Web developers will be happy to learn that LINQ works quite well with ASP.NET applications. Both the Web Site Project, available out of the box in Visual Studio 2005, and the Web Application Project, included in VS 2005 Service Pack 1, support LINQ development. Guthrie has devoted a few blog posts to the topic; sample code is in C#, but he points out that LINQ works equally well in VB.

  • In Using LINQ with ASP.NET (Part 1), he builds an app that binds a collection of objects to a DataGrid and makes uses of Anonymous types and .NET Standard Query Operators. "What is really powerful is that the .NET Standard Query Operators are not a hard-coded list, and can be added to and replaced by any developer. This enables very powerful domain specific implementations," Guthrie writes (emphasis original).

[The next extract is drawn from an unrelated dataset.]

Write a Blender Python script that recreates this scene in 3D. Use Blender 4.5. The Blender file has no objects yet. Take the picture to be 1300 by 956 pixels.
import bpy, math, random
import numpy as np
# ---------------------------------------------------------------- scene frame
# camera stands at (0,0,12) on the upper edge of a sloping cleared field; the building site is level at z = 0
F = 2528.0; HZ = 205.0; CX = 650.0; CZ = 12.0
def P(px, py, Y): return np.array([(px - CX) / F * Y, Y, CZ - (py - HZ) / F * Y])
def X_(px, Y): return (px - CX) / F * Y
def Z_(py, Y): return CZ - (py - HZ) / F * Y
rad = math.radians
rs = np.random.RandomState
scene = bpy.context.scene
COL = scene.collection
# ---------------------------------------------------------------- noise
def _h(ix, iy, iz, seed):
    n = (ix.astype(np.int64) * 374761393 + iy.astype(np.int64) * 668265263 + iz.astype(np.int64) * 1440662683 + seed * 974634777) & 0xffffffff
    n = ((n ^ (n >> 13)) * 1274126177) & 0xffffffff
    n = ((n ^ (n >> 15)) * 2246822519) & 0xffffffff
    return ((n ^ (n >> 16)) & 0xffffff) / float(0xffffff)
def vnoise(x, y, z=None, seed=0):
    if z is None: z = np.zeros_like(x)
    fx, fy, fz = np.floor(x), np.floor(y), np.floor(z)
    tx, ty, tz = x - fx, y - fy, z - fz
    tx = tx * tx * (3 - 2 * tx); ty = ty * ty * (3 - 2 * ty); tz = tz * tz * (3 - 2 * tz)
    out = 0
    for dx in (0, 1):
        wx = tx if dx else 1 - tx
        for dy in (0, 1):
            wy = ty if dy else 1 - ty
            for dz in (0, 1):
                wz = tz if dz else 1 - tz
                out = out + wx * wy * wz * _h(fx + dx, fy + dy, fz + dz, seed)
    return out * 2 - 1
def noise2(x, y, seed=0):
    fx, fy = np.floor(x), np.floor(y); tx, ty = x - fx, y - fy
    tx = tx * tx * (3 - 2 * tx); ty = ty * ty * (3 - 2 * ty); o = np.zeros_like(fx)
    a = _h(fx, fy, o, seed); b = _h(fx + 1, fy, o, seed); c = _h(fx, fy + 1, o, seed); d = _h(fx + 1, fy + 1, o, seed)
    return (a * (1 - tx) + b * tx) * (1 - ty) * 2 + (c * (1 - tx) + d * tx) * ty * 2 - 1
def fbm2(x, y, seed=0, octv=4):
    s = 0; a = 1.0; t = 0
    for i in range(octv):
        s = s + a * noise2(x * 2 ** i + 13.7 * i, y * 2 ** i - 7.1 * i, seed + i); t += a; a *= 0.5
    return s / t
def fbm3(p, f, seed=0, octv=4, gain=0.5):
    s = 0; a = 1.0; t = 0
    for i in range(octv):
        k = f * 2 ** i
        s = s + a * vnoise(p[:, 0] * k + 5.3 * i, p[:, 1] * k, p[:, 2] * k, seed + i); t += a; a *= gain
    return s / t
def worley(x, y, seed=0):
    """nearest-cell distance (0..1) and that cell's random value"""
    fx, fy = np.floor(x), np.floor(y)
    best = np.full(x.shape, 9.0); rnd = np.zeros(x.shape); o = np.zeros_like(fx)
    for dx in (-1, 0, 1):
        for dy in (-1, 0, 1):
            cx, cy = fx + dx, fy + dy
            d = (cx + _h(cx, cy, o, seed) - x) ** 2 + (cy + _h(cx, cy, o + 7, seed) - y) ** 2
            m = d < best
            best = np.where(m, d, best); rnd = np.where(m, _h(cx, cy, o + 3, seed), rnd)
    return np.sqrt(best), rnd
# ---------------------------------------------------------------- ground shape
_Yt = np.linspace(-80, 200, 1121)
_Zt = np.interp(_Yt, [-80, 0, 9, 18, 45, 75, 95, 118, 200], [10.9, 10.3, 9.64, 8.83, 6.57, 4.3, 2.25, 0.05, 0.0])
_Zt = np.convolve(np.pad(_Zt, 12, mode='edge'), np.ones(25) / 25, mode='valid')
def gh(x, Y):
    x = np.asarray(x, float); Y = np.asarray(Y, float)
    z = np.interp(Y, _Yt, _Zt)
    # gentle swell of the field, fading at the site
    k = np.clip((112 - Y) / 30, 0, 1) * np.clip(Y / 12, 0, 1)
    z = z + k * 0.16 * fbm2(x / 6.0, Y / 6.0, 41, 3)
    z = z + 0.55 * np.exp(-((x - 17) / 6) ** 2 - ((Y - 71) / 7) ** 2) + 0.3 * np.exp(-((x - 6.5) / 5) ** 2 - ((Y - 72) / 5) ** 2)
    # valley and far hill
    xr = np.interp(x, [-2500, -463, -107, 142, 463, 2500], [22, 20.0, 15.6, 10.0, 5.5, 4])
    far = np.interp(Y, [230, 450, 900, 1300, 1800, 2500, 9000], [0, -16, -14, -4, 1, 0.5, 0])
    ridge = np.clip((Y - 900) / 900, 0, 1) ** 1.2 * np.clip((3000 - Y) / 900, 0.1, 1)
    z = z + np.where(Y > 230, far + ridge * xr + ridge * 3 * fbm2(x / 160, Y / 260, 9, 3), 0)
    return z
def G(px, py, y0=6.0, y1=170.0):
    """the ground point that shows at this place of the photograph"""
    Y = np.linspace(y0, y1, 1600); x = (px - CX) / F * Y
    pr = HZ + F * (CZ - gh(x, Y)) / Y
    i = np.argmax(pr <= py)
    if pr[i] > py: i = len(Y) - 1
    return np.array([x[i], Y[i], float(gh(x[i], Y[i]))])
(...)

  • In Using DLINQ with ASP.NET (Part 2 of my LINQ series), Guthrie dives into database programming with DLINQ and ASP.NET. Here again the Anonymous type is a star, as it allows developers to pull only the desired column values from a database, as opposed to returning fully populated entity objects. In addition, Guthrie points out, LINQ queries can return sub-collections of objects.
  • In Building and using a LINQ for SQL Class Library with ASP.NET 2.0, Guthrie creates a Web site that references a LINQ-enabled class library. He also looks into object-relational mapping and how LINQ's debugging visualizer can display what database code is "running under the covers."

Finally, if you want to dive into C# and LINQ, then Charlie Calvert has a series of posts for you. Calvert, a community program manager for Visual C#, has written a six-part series called The LINQ Farm, which takes a look at query expressions, query operators, grouping and other LINQ concepts.